Contracts for work are a very common thing nowadays. Contract work can include a number of different types of jobs, ranging from temporary jobs to freelance positions. Contracts for work typically set a defined period of time—such as three months or until a job is finished—where the contractor works for the employer only until that predetermined time frame runs out. A contractor is not considered an employee of the company, and as such, they receive no benefits.

Employment Contracts

An employment contract is typically the document that a contractor and an employer enter into. It is a written agreement documenting the relationship of the two parties and sets out the responsibilities, expectations, and duties of each party. Employment contracts also set out the basis for terminating an employee. Most employers have the right to fire an employee “at will.” But many times, employment contracts are used by former employees to show that there was a limited basis for the employer to fire them.
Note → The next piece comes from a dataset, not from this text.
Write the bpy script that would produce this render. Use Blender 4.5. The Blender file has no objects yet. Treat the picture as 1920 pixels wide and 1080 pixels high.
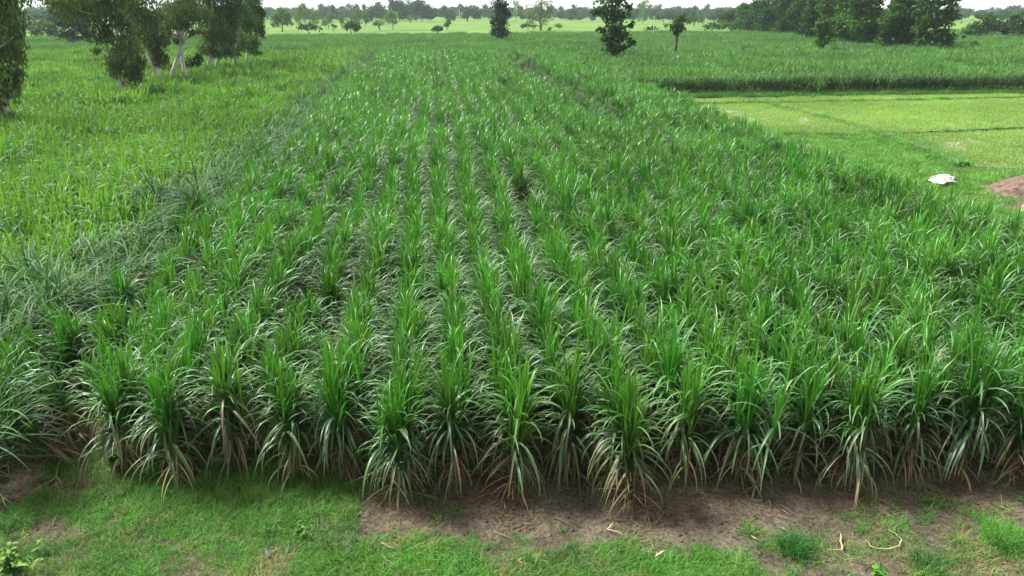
import bpy, math, random
import numpy as np
from mathutils import Vector, Matrix, Euler

rng = np.random.default_rng(11)
random.seed(5)
scene = bpy.context.scene
C = scene.collection
R = math.radians

# ------------------------------------------------------------------ camera
CAM_H, F_PX, HOR_Y, VAN_X = 7.0, 1280.0, 20.0, 815.0
PITCH = math.atan((540 - HOR_Y) / F_PX)
YAW = math.atan((960 - VAN_X) * math.cos(PITCH) / F_PX)
cd = bpy.data.cameras.new("camera")
cam = bpy.data.objects.new("camera", cd)
C.objects.link(cam)
cd.sensor_width, cd.lens = 36.0, 24.0
cd.clip_start, cd.clip_end = 0.2, 6000
cam.location = (0, 0, CAM_H)
cam.rotation_euler = (R(90) - PITCH, 0, -YAW)
scene.camera = cam


def ray(px, py):
    x, y, d = px - 960, 540 - py, F_PX
    fw = d * math.cos(PITCH) + y * math.sin(PITCH)
    up = -d * math.sin(PITCH) + y * math.cos(PITCH)
    return np.array([x * math.cos(YAW) + fw * math.sin(YAW), -x * math.sin(YAW) + fw * math.cos(YAW), up])


def on_plane(px, py, z=0.0):
    d = ray(px, py)
    t = (z - CAM_H) / d[2]
    return np.array([d[0] * t, d[1] * t, z])


def on_depth(px, py, Y):
    """point of the vertical plane at distance Y, and metres per photo pixel there"""
    d = ray(px, py)
    t = Y / d[1]
    return np.array([d[0] * t, Y, CAM_H + d[2] * t]), t


def project(p):
    x, y, z = p[0], p[1], p[2] - CAM_H
    cx = x * math.cos(YAW) - y * math.sin(YAW)
    fw = x * math.sin(YAW) + y * math.cos(YAW)
    dz = fw * math.cos(PITCH) - z * math.sin(PITCH)
    uy = fw * math.sin(PITCH) + z * math.cos(PITCH)
    return 960 + F_PX * cx / dz, 540 - F_PX * uy / dz, dz


# ------------------------------------------------------------------ helpers
def vnoise(x, y, seed=0):
    x = np.asarray(x, float); y = np.asarray(y, float)
    r = np.random.default_rng(seed).random((256, 256))
    xi = np.floor(x).astype(int); yi = np.floor(y).astype(int)
    fx = x - xi; fy = y - yi
    fx = fx * fx * (3 - 2 * fx); fy = fy * fy * (3 - 2 * fy)
    a = r[xi % 256, yi % 256]; b = r[(xi + 1) % 256, yi % 256]
    c = r[xi % 256, (yi + 1) % 256]; d = r[(xi + 1) % 256, (yi + 1) % 256]
    return (a * (1 - fx) + b * fx) * (1 - fy) + (c * (1 - fx) + d * fx) * fy


def fbm(x, y, seed=0, o=4):
    s = 0; a = 1; t = 0
    for k in range(o):
        s = s + a * vnoise(x * 2 ** k + 17 * k, y * 2 ** k + 31 * k, seed + k); t += a; a *= 0.55
    return s / t


def mesh_data(name, V, Fq, mat, col=None, smooth=False):
    me = bpy.data.meshes.new(name)
    V = np.asarray(V, np.float32); Fq = np.asarray(Fq, np.int32)
    k = Fq.shape[1]
    me.vertices.add(len(V)); me.vertices.foreach_set("co", V.ravel())
    me.loops.add(Fq.size); me.loops.foreach_set("vertex_index", Fq.ravel())
    me.polygons.add(len(Fq)); me.polygons.foreach_set("loop_start", np.arange(0, Fq.size, k, dtype=np.int32))
    if smooth:
        me.polygons.foreach_set("use_smooth", np.ones(len(Fq), bool))
    me.update(calc_edges=True)
    if col is not None:
        a = me.color_attributes.new("Col", 'FLOAT_COLOR', 'POINT')
        c4 = np.ones((len(V), 4), np.float32); c4[:, :3] = col
        a.data.foreach_set("color", c4.ravel())
    me.materials.append(mat)
    return me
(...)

By contrast, with contract workers, because the contract sets out a defined period of time before termination, the contract worker is generally terminated only “for cause.”

What is Included in an Employment Contract?

The most important part of an employment contract is defining the responsibilities and expectations of the employee and the employer. Employment contracts also set out basic information such as:

  • Employees’ health benefits
  • Paid time off and sick leave
  • Employee grievance protocols
  • Post-termination information

The employment contract should explicitly state if the employee is “at will,” or if the worker is under a contract. Both the employer and the employee or contract worker should sign the contract and keep a copy for their records.

There are some details that should be left out of the employment contract. If an employer hires an “at will” employee, the contract should not include any specifics of job duration. This can result in a court finding that the employee is actually a contract worker and not an employee “at will.” If an employer fires this employee before the date listed on the employment contract, they may be liable for paying the employee for the entire time period, even if the employee was fired prior to the date listed on the contract.

In addition, an employment contract should not list explicit reasons for termination. This can actually undermine the protection granted to the employer for an “at will” employee, because a court can determine that the employee could only be terminated for cause because there is an explicit basis for termination listed in the contract.

When is an Employment Contract Needed?

There are four common situations where an employment contract is highly recommended.

  1. High-level employees. If an employee is gaining access to proprietary or sensitive information, it is a good idea to have them sign an employment contract to ensure that the business’s important information remains protected.
  2. High-valued employees. If an employee is highly valued, an employment contract can ensure that they provide the employer with advanced notice of them leaving so that the employer has adequate time to find a replacement.
  3. If a candidate will not agree to work for an employer without an employment contract, then such contract may be necessary if the employer wishes to hire the candidate.
  4. Freelancer or temporary worker. It is always a good idea to have an employment contract for temporary workers or freelance positions to ensure that each party is fully aware of their job responsibilities and job length.

Advantages of Employment Contracts

There are a number of different reasons why it is a good idea for a business to have employment contracts with its employees. If an employee has access to certain classified information or just highly sensitive, proprietary information, an employment contract can include a confidentiality agreement. A confidentiality agreement will ensure that any information an employee comes across while employed will not be disclosed to anyone.

Employment contracts also set out exactly what the employer expects of the employee, and what the employee can expect of the employer. This narrows the possibility for any type of confusion or disputes arising at work.